Brandeis University Press recently published photojournalist and portrait photographer Ellen Warner’s book entitled “The Second Half: Forty Women Reveal Life After Fifty.” For the past fifteen years, Warner has been studying how women from multiple cultures experience the second half of their life. She then documented their stories through black and white portraits and interviews. In collaboration with the Women’s Studies Research Center, Brandeis University Press hosted an artist talk, book signing, and art exhibition curated by Olivia Baldwin on Thursday, Sept. 29. 

Despite being a first-time author, Warner’s book sold out in the first 10 days and has been incredibly well-received by The Washington Post, W Magazine, and MSNBC for the empathy, insight, and diversity portrayed in her photographs and interviews. 

Warner was inspired to write the book in part to answer the question: What is it like to be 80, or 90, or 106, the age of the oldest women she interviewed? 

In “The Second Half,” Warner compiled narratives of forty women from all walks of life — a Tuareg nomad, a Spanish flamenco dancer, an American manicurist, and one of the first female neurologists in Saudi Arabia, to name a few. 

Warner traveled all over the world to collect their testimonies. “I hate to go to a place, and not feel like I am somehow a part of it,” she said during the artist talk. “The nice thing about this project is that wherever you go, there are women to photograph.” 

Warner explained that she especially enjoys photographing writers and artists because “there is always something at work in the eyes of the creative mind,” elaborating that she is interested in discovering those ideas. 

The women featured in the book shared what they learned and valued in the first half of their lives that was helpful in the second half, as well as any advice they would offer young women today. Warner found many interviewees through recommendations she received from friends in different countries. 

One of the women she spoke with is an 86-year-old French resistance leader named Odette Walling. “My advice to younger women is to accept that you are getting older. Nothing is more annoying than women who want to play 20-years-old when they are aging. One has to age gracefully. It isn’t always easy,” Walling said. 

Another interviewee, Christine Ockrent, aged 62, is the first female TV anchor in France. “My advice is to keep at it; never complain, never explain,” she said. 

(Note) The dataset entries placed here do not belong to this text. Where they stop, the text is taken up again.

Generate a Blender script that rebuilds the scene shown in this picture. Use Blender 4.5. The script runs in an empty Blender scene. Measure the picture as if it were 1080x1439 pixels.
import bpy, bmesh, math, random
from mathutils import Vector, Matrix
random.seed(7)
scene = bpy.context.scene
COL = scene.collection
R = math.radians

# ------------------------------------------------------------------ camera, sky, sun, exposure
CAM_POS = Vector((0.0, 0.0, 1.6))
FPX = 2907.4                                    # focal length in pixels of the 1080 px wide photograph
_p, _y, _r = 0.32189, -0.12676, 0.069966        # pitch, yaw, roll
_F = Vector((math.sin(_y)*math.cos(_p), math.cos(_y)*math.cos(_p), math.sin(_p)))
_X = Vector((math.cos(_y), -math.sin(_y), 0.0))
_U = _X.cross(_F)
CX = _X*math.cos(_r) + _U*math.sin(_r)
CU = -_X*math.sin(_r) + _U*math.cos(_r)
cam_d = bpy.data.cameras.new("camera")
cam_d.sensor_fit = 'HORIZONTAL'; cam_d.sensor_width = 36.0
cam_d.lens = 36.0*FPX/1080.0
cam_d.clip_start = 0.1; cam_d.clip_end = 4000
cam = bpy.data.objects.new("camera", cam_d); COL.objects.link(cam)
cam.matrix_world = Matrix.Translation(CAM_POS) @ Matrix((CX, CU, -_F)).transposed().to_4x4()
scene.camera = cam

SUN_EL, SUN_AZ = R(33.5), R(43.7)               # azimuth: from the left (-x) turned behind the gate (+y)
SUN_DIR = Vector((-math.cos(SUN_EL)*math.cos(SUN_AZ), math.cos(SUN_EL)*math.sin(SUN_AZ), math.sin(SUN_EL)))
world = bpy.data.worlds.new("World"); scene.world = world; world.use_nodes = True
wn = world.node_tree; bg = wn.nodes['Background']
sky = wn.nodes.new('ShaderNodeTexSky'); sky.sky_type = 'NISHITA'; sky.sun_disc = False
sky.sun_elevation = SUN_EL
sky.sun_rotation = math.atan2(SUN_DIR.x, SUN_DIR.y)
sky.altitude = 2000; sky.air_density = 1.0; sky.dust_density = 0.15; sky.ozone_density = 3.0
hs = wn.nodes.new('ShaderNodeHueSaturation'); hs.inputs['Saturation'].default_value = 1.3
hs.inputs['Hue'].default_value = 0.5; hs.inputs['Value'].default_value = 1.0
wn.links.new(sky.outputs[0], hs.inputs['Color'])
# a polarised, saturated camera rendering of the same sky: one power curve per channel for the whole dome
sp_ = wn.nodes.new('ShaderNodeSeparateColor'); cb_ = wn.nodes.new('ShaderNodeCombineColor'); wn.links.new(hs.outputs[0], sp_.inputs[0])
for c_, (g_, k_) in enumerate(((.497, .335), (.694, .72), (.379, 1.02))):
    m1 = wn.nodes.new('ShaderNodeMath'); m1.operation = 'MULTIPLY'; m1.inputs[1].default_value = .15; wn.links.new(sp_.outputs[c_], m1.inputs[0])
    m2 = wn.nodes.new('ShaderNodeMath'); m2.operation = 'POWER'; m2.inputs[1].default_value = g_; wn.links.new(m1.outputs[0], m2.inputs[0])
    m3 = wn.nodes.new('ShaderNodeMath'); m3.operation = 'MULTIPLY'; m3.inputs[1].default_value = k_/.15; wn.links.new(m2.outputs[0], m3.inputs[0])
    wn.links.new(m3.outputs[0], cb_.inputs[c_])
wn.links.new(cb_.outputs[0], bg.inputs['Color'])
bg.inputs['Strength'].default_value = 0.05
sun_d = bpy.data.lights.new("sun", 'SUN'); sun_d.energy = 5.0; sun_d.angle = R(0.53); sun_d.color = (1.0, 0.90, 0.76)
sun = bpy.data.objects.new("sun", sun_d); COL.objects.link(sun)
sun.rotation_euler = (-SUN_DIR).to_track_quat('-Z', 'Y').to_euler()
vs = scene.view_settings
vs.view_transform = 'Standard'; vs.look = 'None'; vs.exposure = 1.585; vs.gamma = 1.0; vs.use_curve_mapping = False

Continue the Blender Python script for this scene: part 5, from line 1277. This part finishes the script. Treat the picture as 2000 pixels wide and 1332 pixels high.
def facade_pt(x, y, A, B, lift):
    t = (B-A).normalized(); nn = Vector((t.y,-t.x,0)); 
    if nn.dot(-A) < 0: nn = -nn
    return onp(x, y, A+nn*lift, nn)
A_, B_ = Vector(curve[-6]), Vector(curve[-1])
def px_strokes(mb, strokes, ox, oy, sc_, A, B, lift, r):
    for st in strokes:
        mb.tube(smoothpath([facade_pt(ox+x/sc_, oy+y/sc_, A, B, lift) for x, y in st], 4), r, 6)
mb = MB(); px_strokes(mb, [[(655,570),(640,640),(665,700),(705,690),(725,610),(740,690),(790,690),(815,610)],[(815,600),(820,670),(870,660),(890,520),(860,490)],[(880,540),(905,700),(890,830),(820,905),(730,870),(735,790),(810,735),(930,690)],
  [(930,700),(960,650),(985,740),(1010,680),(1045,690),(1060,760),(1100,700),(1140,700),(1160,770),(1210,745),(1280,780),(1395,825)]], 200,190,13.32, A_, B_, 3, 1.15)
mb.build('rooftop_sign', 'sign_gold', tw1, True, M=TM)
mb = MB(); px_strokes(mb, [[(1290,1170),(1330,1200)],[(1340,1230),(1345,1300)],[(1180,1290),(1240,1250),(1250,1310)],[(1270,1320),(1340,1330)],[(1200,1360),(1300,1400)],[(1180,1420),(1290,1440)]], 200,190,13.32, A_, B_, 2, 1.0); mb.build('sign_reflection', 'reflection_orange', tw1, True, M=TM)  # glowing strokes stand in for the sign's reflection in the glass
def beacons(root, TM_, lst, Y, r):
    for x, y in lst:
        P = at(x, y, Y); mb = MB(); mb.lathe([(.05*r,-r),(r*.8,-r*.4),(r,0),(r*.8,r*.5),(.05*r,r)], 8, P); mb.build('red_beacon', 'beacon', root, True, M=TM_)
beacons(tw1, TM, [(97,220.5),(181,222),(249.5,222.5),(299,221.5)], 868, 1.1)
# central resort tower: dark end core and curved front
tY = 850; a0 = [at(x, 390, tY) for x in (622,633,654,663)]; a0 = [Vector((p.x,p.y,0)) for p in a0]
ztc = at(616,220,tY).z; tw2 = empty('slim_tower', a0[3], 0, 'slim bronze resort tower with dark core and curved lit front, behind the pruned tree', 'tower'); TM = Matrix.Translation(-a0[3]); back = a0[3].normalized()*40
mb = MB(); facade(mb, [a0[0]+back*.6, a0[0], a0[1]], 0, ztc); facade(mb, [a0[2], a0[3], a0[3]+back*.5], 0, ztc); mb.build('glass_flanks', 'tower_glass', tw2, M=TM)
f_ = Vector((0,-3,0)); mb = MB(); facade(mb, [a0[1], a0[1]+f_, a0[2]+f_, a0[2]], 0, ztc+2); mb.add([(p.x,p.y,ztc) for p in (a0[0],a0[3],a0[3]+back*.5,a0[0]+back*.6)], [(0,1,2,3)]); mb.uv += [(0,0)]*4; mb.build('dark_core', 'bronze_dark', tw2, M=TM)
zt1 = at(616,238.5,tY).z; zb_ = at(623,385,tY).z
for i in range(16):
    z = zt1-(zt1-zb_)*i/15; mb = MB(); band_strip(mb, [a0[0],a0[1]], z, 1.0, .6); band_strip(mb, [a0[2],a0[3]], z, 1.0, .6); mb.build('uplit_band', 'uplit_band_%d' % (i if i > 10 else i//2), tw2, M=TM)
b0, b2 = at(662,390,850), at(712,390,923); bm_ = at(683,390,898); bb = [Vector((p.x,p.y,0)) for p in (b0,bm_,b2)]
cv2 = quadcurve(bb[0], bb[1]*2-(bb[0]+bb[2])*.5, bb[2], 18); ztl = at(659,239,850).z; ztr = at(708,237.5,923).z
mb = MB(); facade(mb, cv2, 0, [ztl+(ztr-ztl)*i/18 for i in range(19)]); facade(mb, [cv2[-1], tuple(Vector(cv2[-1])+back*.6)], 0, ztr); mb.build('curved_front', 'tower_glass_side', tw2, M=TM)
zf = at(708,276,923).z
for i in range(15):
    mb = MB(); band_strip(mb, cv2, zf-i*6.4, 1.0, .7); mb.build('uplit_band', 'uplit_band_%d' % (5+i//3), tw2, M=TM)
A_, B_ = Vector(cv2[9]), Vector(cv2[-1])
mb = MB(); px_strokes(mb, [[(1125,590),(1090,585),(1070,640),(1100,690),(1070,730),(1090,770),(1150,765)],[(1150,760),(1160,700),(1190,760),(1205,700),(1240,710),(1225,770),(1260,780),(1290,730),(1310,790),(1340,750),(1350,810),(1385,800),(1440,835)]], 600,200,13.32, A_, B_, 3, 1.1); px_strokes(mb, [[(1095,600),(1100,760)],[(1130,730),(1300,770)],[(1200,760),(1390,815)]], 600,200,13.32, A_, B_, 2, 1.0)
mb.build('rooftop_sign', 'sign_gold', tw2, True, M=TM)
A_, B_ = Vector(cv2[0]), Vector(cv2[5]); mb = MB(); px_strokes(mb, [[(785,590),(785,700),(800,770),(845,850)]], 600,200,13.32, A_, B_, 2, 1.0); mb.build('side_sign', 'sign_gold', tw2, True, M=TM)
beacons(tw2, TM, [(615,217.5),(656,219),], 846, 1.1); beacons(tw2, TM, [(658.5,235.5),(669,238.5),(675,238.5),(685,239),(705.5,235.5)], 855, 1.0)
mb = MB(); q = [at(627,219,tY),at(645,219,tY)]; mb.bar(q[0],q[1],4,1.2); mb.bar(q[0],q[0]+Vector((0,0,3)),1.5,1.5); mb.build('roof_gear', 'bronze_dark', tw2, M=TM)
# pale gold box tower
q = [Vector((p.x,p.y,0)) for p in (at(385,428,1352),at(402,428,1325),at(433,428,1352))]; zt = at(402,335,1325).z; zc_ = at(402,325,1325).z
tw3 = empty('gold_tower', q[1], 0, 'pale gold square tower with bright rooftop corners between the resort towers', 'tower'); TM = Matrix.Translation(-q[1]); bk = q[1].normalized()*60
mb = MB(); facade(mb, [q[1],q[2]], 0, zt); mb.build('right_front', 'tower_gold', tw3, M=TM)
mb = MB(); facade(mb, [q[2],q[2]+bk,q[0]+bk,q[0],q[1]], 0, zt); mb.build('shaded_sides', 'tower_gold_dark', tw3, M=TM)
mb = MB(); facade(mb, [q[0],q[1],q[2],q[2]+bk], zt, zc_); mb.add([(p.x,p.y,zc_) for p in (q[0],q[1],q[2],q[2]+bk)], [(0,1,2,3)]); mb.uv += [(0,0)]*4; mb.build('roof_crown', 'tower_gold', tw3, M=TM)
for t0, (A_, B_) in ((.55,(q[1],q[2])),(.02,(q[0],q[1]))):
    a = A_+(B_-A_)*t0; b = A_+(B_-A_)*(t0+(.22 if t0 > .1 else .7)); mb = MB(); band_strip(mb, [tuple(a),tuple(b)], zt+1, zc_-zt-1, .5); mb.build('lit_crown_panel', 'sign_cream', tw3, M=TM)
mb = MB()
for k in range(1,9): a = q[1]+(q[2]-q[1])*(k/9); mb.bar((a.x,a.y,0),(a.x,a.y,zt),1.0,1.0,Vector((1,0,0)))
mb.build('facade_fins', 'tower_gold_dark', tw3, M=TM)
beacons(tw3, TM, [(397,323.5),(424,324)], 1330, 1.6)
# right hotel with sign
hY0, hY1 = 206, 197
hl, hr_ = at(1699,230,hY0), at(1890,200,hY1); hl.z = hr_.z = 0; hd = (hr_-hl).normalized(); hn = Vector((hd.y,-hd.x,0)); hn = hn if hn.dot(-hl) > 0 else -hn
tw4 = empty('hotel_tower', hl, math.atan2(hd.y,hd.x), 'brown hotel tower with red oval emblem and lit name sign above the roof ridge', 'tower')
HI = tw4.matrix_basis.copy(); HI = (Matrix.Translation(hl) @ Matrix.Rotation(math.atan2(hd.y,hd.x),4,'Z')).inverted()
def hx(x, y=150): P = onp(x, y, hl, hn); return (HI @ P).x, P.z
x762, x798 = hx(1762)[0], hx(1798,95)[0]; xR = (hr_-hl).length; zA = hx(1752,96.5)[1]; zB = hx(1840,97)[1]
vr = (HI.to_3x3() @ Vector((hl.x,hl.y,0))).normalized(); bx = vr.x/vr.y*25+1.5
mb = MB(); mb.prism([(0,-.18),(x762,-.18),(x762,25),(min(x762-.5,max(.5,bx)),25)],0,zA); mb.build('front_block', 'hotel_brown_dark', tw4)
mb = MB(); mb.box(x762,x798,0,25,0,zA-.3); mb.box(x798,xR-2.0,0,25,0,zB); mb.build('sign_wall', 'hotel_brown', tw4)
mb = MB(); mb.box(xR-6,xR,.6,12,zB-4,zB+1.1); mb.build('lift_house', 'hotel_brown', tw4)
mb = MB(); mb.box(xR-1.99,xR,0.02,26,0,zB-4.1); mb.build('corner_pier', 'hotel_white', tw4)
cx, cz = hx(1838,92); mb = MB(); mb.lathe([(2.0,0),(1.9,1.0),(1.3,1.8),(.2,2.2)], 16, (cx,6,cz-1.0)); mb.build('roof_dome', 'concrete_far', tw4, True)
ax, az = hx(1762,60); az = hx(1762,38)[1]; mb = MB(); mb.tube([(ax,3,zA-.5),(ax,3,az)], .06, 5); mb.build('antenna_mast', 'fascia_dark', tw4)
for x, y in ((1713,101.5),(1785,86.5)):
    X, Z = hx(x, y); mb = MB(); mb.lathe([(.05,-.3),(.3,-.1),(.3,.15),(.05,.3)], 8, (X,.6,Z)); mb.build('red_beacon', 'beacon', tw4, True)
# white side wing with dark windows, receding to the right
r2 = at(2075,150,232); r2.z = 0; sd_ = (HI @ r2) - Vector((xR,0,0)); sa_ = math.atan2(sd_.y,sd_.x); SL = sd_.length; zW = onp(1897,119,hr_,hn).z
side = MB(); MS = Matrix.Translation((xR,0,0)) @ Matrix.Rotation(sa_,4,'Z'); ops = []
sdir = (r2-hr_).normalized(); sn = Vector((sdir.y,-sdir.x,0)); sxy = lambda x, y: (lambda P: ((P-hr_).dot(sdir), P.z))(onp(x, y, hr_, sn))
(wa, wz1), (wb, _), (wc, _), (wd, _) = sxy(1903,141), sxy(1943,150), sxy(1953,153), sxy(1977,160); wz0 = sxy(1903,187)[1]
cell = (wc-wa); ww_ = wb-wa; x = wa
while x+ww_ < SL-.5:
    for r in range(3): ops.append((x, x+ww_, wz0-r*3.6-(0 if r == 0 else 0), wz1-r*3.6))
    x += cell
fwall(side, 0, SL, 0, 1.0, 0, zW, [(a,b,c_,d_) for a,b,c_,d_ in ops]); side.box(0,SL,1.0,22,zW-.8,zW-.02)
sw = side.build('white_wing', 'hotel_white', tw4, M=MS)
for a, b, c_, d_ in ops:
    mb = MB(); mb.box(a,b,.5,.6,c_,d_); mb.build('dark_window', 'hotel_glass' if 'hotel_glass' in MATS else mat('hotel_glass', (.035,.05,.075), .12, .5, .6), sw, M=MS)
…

Tamasin Day-Lewis, an acclaimed filmmaker and food critic as well as sister to British actor Daniel Day-Lewis, also shared her story with Warner: “The older I’ve become, the more I’ve been paring away. It’s like cooking; when you are young, you make incredibly complicated dinners. Nowadays, I give somebody something incredibly simple, but the ingredients are better.”

During the Q&A portion of the event, Warner emphasized the main lessons she learned during the process of writing this novel. Firstly, “whatever you do, do it to the best of your ability.” She shared that this is a lesson she wishes to pass onto her own children. 

Another piece of advice that left an impression on her was that “when you are younger, you think you can do this and that. In reality, you have to choose between this or that, but it is not a sad choice.”

Lastly, Warner said, “it is so much easier to be judgmental when you are younger, but you will regret those judgments as you grow older.”

Warner also talked about her stylistic choices in “The Second Half,” such as the use of black and white photographs. “For portraits, somehow colors are so distracting,” she said. In her compositions, Warner prioritizes balance, explaining that she “look[s] for ways to evoke the mystery of a subject through expression, pose, and relationship to the background.”

Warner’s other photojournalism projects mainly focus on Indigenous cultures. She began her career in 1969, photographing in China, Iran, East Africa, India, and Europe. After a 10-year hiatus to raise her children, she resumed her work with a concentration on portraits. In 1997, Warner began writing travel articles that have been published in The New York Times, Travel and Leisure, and The Traveller. She also photographs author portraits for publishing houses in New York and London. 

When asked about any future projects, Warner shared that she has begun interviewing men over the age of 50 for a potential sequel to “The Second Half.”